Monday, November 19, 2007
The Twerps - Amnesia
The Twerps Amnesia EP (Great Skott!, 1993)
The opening drum beat of the Twerps' "Don't Beat Me Up" might sound fey and inept, like a bunch of pale, skinny nerds feckless playing poppy, no-fi, Ramones riffs, but ain't that the point? I spent plenty of evenings in the 90s, watching bands like the Twerps, the Bananas, and the Four Eyes slop out a crowd of eager teen geeks. I don't think any of this stuff ever got lumped into a subgenre or movement or anything like that but I do know that the Secret Center label was home to many of these bands, most of whom appeared on one of many of SC's great cassette comps. I am pretty sure the Twerps, from relatively near by Santa Rosa, appeared on at least one SC comp. I am also sure that I saw them once, but I am not sure if it was in a basement, at the Loft, or in some library near San Jose. Whatever the place, I do remember that they sounded pretty much like this record. No frills, straight, to the point, teen punk rock. -Scott S.
Thursday, November 01, 2007
Cheater Slicks - Walk Up The Street
Cheater Slicks Walk Up The Street 45 (In The Red, 1994)
Has there ever been a garage-level punk band within living memory to have as much praise heaped upon them as the Cheater Slicks without a commensurate level of scene hysteria? The 'Slicks have put out at least a dozen great-to-greater records, all of them as solidly-of-the-moment and yet instantly classic sounding as your average Dead Moon record, say, and yet there is no tumescent joy upon the imminent release of yet another opus except among a select rabid cognoscenti of jerks, butthairs, longshanks and cock sniffers. Hopefully, you are already among this host, if not, I hope these two tracks off one of their numerous 90s 45s can degrade you into becoming a believer. They simultaneously pummel and offer a salute to their hometown heroes the Modern Lovers on the A-side, the flip finds them in a grouchy grunge slouch that kinda sounds like they were auditioning to open for a 90s-feedback-era Neil Young.

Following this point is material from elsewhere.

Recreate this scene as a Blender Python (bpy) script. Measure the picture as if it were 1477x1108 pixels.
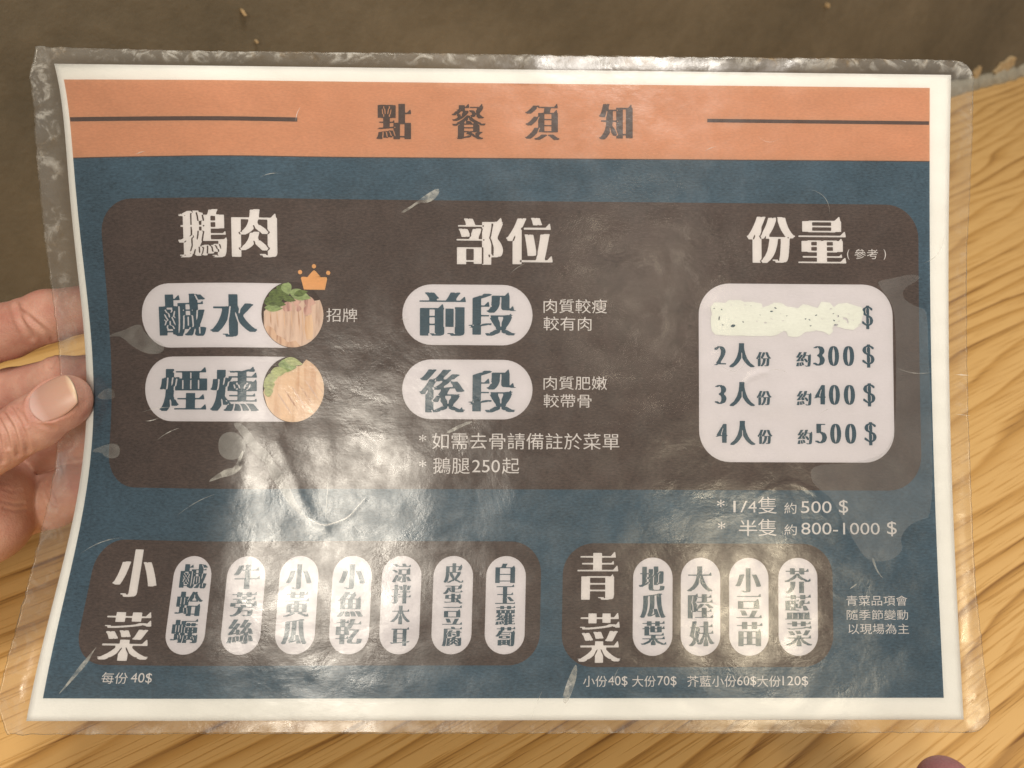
import bpy, bmesh, math, random
import numpy as np
from mathutils import Vector, Matrix, noise as mn

for o in list(bpy.data.objects):
    bpy.data.objects.remove(o)
SC = bpy.context.scene
COL = SC.collection
random.seed(4)
RNG = np.random.RandomState(11)

# ------------------------------------------------------------------ camera
# the camera looks down at the table top; rows of RW are the world axes seen from the camera
UP = np.array([.025, .755, .6545]); UP /= np.linalg.norm(UP)
XA = np.array([2.173, .787, -1.0]); XA -= UP*XA.dot(UP); XA /= np.linalg.norm(XA)
YA = np.cross(UP, XA)
RW = np.array([XA, YA, UP])
CAMH = .30
FPX = 1110.0
cam = bpy.data.cameras.new('camera'); camo = bpy.data.objects.new('camera', cam); COL.objects.link(camo)
cam.sensor_width = 36.0; cam.lens = FPX/1477*36; cam.clip_start = .01; cam.clip_end = 60
M = Matrix([list(r) for r in RW]).to_4x4(); M.translation = Vector((0, 0, CAMH))
camo.matrix_world = M
cam.dof.use_dof = True; cam.dof.focus_distance = .252; cam.dof.aperture_fstop = 16.0
SC.camera = camo

# ------------------------------------------------------------------ world, view, lamps
w = bpy.data.worlds.new('World'); SC.world = w; w.use_nodes = True
bg = w.node_tree.nodes['Background']; bg.inputs[0].default_value = (1.0, .965, .935, 1); bg.inputs[1].default_value = .38
SC.view_settings.view_transform = 'Standard'; SC.view_settings.look = 'None'
SC.view_settings.exposure = 0; SC.view_settings.gamma = 1
SC.render.film_transparent = False

def c2w(v):                      # camera frame metres -> world
    return RW @ np.asarray(v, float) + np.array([0, 0, CAMH])
def px(x, y, d):                 # photo pixel at depth d (m) -> camera frame
    return np.array([(x-738.5)/FPX*d, -(y-554)/FPX*d, -d])

# sheet pose in the camera frame
def rod(r):
    t = np.linalg.norm(r); k = r/t
    K = np.array([[0, -k[2], k[1]], [k[2], 0, -k[0]], [-k[1], k[0], 0]])
    return np.eye(3)+math.sin(t)*K+(1-math.cos(t))*K@K
RS = rod(np.array([-.051302, .016682, -.007157])); TS = np.array([-.002787, -.001224, -.248922])

def lamp(name, loc, target, size, power, col, shape='RECTANGLE', size_y=None):
    l = bpy.data.lights.new(name, 'AREA'); l.shape = shape; l.size = size
    if size_y: l.size_y = size_y
    l.energy = power; l.color = col
    o = bpy.data.objects.new(name, l); COL.objects.link(o)
    d = Vector(target)-Vector(loc)
    o.matrix_world = Matrix.Translation(Vector(loc)) @ d.to_track_quat('-Z', 'Y').to_matrix().to_4x4()
    return o
def mirror_spot(x, y, dist):     # where a ceiling lamp stands whose reflection in the flat sheet is seen at this place
    n = RS @ np.array([0, 0, 1.0]); ray = px(x, y, 1.0); ray /= np.linalg.norm(ray)
    p = ray*(TS.dot(n)/ray.dot(n)); r = ray-2*ray.dot(n)*n
    return c2w(p+r*dist), c2w(p)
p0, t0 = mirror_spot(500, 770, 2.3)
lamp('ceiling_or_key_lamp', p0, t0, .25, 20, (1.0, .91, .77), size_y=.72)
p2, t2 = mirror_spot(1075, 860, 2.3)
lamp('ceiling_or_key_lamp', p2, t2, .20, 7.0, (1.0, .85, .60), size_y=.40)
p3, t3 = mirror_spot(920, 430, 2.3)
lamp('ceiling_or_key_lamp', p3, t3, .30, 1.7, (1.0, .84, .64), size_y=.36)
lamp('ceiling_or_key_lamp', (.3, -.12, 1.75), (.1, .2, .1), .5, 18.0, (1.0, .94, .87))  # broad overhead lamp added to give the hand directional light

# ------------------------------------------------------------------ materials
def new_mat(name):
    m = bpy.data.materials.new(name); m.use_nodes = True
    nt = m.node_tree; b = nt.nodes['Principled BSDF']; return m, nt, b
def N(nt, t, **k):
    n = nt.nodes.new(t)
    for a, v in k.items():
        if a.startswith('i_'):
            key = a[2:]
            n.inputs[int(key) if key.isdigit() else key].default_value = v
        else: setattr(n, a, v)
    return n
def ramp(nt, fac, stops):
    r = nt.nodes.new('ShaderNodeValToRGB'); e = r.color_ramp.elements
    while len(e) < len(stops): e.new(.5)
    for s, (p, c) in zip(e, stops):
        s.position = p; s.color = (*c, 1) if len(c) == 3 else c
    nt.links.new(fac, r.inputs[0]); return r
def mapping(nt, sc, src='Object', rot=(0, 0, 0)):
    tc = N(nt, 'ShaderNodeTexCoord'); mp = N(nt, 'ShaderNodeMapping')
    mp.inputs['Scale'].default_value = sc; mp.inputs['Rotation'].default_value = rot
    nt.links.new(tc.outputs[src], mp.inputs[0]); return mp
def ink(name, col, var=.16, rough=.55, speck=.0):
    """printed colour on fine linen-embossed paper"""
    m, nt, b = new_mat(name); L = nt.links.new
    mp = mapping(nt, (800, 1900, 900)); n1 = N(nt, 'ShaderNodeTexNoise', i_Scale=1.0, i_Detail=2.0); L(mp.outputs[0], n1.inputs[0])
    mp2 = mapping(nt, (70, 90, 60)); n2 = N(nt, 'ShaderNodeTexNoise', i_Scale=1.0, i_Detail=4.0, i_Roughness=.6); L(mp2.outputs[0], n2.inputs[0])
    mx = N(nt, 'ShaderNodeMath', operation='MULTIPLY_ADD'); L(n1.outputs[0], mx.inputs[0]); mx.inputs[1].default_value = .65
    m2 = N(nt, 'ShaderNodeMath', operation='MULTIPLY'); L(n2.outputs[0], m2.inputs[0]); m2.inputs[1].default_value = .35; L(m2.outputs[0], mx.inputs[2])
    c = np.array(col)
    r = ramp(nt, mx.outputs[0], [(.3, tuple(c*(1-var))), (.7, tuple(np.minimum(c*(1+var), .95)))])
    L(r.outputs[0], b.inputs['Base Color']); b.inputs['Roughness'].default_value = rough
    b.inputs['Specular IOR Level'].default_value = .25
    bp = N(nt, 'ShaderNodeBump', i_Strength=.35, i_Distance=.0001); L(n1.outputs[0], bp.inputs['Height']); L(bp.outputs[0], b.inputs['Normal'])
    return m
MAT = dict(
    paper=ink('white_paper', (.80, .79, .76), .012), orange=ink('orange_ink', (.57, .285, .165), .10),
    blue=ink('blue_ink', (.052, .096, .136), .42), brown=ink('brown_ink', (.080, .054, .045), .42),
    pale=ink('pale_lilac_ink', (.64, .61, .64), .025), white=ink('white_ink', (.70, .665, .66), .03),
    textblue=ink('text_blue_ink', (.045, .085, .115), .2), darkbrown=ink('dark_brown_ink', (.095, .065, .055), .15),
    gold=ink('gold_ink', (.66, .36, .15), .06), tape=ink('correction_white', (.72, .735, .69), .04),
    leaf=ink('leaf_green_ink', (.12, .165, .045), .55), leaf2=ink('pale_leaf_ink', (.27, .34, .15), .4), leaf3=ink('washed_leaf_ink', (.40, .43, .22), .4),
    plate=ink('dark_plate_ink', (.05, .028, .02), .3))

def meat(name, c0, c1, ang, sc):
    m, nt, b = new_mat(name); L = nt.links.new
    mp = mapping(nt, (sc, sc*.12, sc), rot=(0, 0, ang)); n1 = N(nt, 'ShaderNodeTexNoise', i_Scale=1.0, i_Detail=5.0, i_Distortion=.4); L(mp.outputs[0], n1.inputs[0])
    r = ramp(nt, n1.outputs[0], [(.33, c1), (.5, c0), (.72, tuple(min(x*1.1, .9) for x in c0))])
    L(r.outputs[0], b.inputs['Base Color']); b.inputs['Roughness'].default_value = .5
    return m
MAT['meat'] = meat('sliced_meat_print', (.60, .45, .36), (.42, .27, .20), 0.05, 620)
MAT['meatrim'] = meat('meat_skin_print', (.58, .40, .28), (.36, .19, .12), 0.1, 900)
MAT['meat2'] = meat('smoked_meat_print', (.66, .48, .33), (.56, .35, .21), .62, 480)
MAT['shallot'] = meat('shallot_print', (.56, .36, .30), (.32, .15, .13), .4, 900)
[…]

So this 45 is on In The Red Records, plucked from the midst of that label's mid-decade classic run of 45s (they are supposedly working on a wunnerful, wunnerful singles comp, so consider this a Big Teaser) and it's not that hard to track down, but its asskick factor should make it one of the 45s from this era that you just gotta own. Or be owned. And, their last LP was as good as any record they've yet released. -Ryan W.